I am facing problem in uniform convergence topic.
Normally I have the basic idea of continuity, convergence and uniform convergence. While solving problems I am getting stuck in a certain area.
Suppose a sequence of function is given. Let $$f_n(x)=x-\frac{x^n}{n}, \space x\in [0,1]$$. I have proved $f_n(x)$ converge uniformly on $[0,1]$. But when it says $f'_n(x)$ does not converge uniformly over $[0,1]$ there I get stuck.
$f'_n(x)= 1-x^{n-1}, \space x\in[0,1],\space n\in\text{N}$
Now $f'_n(0)=1, f'_n(1)=0$ and $$g(x)=\lim_{n\to\infty}f'_n(x){=1, \space x\in[0,1)\\=0, \space x=1}$$.
Now a solution hint says $g(1)=0\neq f'(1)$ - here I am stuck.
We know $f'(x)=\lim_{n\to\infty}f'_n(x)$ and here $\lim_{n\to\infty}f'_n(x)=g(x)$. Hence $g(x)$ should be same as $f'(x)$. Hence $g(1)$ should be same as $f'(1)$.
Specifically, when it is given that $f_n$ (or $f'_n$) is continuous but $f$ (or $f'$) is not but they look almost similar within a given interval, I get stuck there.
I have gone through several texts and problem solutions given in this site but it was not clear enough for me. I know I am wrong somewhere, but if it is pointed out or explained, it will be very much worthy. Any help is greatly appreciated.
No need to look at $f'$.
Use the fact that uniform convergence implies pointwise convergence, and that if a sequence of continuous functions converges uniformly, the limit function is necessarily continuous.

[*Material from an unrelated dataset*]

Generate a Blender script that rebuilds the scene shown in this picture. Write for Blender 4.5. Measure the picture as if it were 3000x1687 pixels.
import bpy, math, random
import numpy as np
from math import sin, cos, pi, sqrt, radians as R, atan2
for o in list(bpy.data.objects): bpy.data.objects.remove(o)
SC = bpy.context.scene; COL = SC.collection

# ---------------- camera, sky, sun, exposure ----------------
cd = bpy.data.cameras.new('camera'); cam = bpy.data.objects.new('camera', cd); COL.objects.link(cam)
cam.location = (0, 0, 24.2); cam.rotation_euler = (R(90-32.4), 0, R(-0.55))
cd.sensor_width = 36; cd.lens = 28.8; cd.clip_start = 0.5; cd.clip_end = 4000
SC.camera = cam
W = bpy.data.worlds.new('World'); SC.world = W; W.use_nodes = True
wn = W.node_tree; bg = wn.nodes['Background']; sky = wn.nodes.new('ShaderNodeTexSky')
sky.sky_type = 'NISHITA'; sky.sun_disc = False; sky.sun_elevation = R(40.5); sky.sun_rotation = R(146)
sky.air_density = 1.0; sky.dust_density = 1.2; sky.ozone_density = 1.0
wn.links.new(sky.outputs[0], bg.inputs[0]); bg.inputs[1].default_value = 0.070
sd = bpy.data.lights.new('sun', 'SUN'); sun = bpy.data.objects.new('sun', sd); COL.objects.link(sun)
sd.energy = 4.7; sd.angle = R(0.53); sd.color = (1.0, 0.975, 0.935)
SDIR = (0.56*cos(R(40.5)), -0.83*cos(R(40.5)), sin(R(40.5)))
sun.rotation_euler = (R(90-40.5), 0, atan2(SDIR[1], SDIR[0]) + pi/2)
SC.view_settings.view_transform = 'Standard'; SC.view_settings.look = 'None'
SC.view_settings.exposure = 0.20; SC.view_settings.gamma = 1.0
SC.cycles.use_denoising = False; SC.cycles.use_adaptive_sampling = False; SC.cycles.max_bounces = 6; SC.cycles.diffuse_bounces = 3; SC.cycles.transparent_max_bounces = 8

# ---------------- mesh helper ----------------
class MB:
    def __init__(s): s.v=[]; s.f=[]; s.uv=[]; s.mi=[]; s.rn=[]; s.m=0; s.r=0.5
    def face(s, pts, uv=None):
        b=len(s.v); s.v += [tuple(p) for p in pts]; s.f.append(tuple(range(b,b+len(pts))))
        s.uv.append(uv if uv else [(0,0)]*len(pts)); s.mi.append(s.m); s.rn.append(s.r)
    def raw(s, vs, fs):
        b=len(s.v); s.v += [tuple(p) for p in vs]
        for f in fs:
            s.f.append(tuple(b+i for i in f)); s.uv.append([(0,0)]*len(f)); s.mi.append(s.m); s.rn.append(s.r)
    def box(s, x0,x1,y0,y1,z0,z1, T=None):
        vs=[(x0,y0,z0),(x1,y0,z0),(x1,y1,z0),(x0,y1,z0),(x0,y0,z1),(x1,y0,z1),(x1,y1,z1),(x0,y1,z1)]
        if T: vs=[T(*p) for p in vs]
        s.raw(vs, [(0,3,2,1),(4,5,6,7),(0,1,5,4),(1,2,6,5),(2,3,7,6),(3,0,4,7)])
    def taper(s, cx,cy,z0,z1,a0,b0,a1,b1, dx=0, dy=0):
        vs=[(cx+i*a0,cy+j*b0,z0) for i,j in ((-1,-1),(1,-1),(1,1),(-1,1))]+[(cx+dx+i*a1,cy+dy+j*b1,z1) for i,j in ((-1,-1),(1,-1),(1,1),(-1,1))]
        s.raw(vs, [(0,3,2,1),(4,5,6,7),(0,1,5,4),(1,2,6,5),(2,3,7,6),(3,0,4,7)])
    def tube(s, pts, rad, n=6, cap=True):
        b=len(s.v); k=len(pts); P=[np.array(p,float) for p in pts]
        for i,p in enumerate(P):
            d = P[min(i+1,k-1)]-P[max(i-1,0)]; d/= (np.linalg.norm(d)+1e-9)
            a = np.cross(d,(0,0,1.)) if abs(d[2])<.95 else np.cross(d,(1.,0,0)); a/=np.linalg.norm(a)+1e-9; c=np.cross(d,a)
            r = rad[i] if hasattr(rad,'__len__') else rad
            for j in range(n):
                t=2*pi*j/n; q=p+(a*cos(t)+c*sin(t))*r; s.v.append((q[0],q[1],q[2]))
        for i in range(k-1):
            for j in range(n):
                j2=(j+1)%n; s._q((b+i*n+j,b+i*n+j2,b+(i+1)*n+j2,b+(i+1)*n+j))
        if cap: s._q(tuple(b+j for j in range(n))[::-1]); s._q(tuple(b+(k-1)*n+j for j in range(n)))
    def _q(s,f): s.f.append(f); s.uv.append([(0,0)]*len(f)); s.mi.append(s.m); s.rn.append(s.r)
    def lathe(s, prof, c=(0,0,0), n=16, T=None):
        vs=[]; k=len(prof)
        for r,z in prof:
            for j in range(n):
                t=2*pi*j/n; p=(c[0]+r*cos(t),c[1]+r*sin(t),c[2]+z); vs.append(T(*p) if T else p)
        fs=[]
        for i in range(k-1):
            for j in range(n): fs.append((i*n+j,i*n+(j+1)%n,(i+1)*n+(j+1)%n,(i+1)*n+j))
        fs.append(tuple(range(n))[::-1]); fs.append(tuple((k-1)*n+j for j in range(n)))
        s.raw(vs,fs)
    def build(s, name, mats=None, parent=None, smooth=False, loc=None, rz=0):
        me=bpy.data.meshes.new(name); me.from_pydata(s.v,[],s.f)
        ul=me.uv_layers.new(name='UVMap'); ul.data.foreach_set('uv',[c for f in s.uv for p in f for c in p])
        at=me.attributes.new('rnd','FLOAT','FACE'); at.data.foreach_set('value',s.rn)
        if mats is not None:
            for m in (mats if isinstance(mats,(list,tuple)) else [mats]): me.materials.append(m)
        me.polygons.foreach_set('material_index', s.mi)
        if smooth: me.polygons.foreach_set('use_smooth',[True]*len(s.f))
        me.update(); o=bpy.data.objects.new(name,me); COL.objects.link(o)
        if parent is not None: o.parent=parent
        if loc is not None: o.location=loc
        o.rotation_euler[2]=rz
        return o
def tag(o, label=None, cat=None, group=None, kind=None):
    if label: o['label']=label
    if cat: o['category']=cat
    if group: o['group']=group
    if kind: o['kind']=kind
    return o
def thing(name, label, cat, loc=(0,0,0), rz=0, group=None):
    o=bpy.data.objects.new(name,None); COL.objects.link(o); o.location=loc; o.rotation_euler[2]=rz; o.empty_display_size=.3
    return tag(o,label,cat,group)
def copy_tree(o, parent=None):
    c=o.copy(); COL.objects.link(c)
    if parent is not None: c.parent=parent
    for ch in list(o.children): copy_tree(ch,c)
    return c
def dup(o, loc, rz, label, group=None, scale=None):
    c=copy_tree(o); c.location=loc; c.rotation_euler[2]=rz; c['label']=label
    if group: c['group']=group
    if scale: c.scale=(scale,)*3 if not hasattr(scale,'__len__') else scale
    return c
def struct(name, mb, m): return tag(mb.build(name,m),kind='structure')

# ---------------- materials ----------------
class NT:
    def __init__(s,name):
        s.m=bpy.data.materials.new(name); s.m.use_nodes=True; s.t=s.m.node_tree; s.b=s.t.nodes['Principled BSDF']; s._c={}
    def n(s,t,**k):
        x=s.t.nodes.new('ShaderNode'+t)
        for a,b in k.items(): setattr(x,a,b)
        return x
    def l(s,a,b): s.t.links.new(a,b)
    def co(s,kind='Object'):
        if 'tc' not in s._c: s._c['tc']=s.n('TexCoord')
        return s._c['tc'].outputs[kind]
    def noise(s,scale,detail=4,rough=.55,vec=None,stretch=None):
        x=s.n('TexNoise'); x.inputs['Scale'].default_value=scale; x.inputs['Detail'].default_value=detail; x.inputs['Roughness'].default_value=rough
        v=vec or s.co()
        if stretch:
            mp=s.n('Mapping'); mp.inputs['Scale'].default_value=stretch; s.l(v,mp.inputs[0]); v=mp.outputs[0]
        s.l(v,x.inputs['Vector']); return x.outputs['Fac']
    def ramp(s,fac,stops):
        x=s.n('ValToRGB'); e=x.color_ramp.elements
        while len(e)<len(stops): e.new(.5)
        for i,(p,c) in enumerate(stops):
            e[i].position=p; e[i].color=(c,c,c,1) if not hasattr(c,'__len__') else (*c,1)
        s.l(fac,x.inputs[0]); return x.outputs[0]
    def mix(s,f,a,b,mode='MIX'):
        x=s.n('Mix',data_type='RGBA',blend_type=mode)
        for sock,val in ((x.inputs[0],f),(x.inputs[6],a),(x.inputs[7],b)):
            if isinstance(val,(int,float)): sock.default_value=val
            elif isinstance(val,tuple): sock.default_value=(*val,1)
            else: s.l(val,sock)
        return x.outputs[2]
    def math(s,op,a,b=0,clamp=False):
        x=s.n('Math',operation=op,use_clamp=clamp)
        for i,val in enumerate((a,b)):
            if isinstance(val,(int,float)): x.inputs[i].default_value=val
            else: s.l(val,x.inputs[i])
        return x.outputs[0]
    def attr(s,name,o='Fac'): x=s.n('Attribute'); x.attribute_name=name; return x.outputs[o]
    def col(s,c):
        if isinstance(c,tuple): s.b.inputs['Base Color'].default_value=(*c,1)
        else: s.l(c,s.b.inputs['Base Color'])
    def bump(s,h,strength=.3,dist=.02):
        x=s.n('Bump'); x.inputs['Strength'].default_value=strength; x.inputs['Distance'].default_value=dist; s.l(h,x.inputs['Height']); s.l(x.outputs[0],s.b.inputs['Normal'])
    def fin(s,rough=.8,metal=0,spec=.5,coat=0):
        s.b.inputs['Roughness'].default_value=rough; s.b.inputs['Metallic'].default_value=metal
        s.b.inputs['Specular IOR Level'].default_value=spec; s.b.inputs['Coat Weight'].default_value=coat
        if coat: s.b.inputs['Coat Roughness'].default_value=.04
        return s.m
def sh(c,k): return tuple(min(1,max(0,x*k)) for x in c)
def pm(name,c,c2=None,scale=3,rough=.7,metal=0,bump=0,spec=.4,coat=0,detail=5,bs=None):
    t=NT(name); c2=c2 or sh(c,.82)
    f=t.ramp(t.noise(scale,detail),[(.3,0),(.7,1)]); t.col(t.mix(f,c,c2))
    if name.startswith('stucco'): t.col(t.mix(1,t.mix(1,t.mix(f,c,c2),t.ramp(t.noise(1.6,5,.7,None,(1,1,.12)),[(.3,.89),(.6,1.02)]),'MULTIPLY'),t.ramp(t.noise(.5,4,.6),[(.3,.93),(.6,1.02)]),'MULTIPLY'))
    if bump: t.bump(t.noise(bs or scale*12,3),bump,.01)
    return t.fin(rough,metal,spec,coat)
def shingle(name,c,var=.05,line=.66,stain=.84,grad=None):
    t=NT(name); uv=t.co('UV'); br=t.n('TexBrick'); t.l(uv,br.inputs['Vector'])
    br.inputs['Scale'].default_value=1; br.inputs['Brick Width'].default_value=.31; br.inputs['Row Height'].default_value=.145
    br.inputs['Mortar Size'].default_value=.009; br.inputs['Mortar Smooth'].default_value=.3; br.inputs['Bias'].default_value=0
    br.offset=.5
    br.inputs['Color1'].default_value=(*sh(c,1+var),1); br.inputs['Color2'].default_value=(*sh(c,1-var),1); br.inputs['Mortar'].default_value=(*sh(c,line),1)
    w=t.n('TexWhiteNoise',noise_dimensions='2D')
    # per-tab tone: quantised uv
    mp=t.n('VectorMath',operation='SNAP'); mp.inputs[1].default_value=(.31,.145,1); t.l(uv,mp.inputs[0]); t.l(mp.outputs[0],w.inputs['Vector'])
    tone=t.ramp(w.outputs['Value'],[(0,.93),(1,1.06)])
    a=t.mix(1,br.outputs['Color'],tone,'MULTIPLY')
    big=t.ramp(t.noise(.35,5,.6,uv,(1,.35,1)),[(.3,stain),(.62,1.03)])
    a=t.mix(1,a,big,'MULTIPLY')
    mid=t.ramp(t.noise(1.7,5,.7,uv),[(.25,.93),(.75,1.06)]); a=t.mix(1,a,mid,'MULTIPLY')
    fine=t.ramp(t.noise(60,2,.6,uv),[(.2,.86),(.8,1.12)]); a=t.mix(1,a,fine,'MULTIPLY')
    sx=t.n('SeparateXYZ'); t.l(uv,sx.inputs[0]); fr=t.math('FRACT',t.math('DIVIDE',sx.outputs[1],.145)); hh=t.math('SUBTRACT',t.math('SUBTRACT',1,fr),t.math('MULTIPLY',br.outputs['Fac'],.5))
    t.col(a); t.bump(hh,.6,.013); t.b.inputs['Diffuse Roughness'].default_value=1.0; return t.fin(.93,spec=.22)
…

If we denote the pointwise limit of $(f_n')_{n=1}^\infty$ by $g$, we get
$$g(x) = \lim_{n\to\infty} f_n'(x) = \begin{cases} 1, & \text{ if $x \in [0,1\rangle$}\\ 0, & \text{ if $x = 1$} \end{cases}$$
so $g = \chi_{[0,1\rangle}$ which is not a continuous function. However, if the convergence of $(f_n')_{n=1}^\infty$ to $g$ were uniform, $g$ would have to be continuous.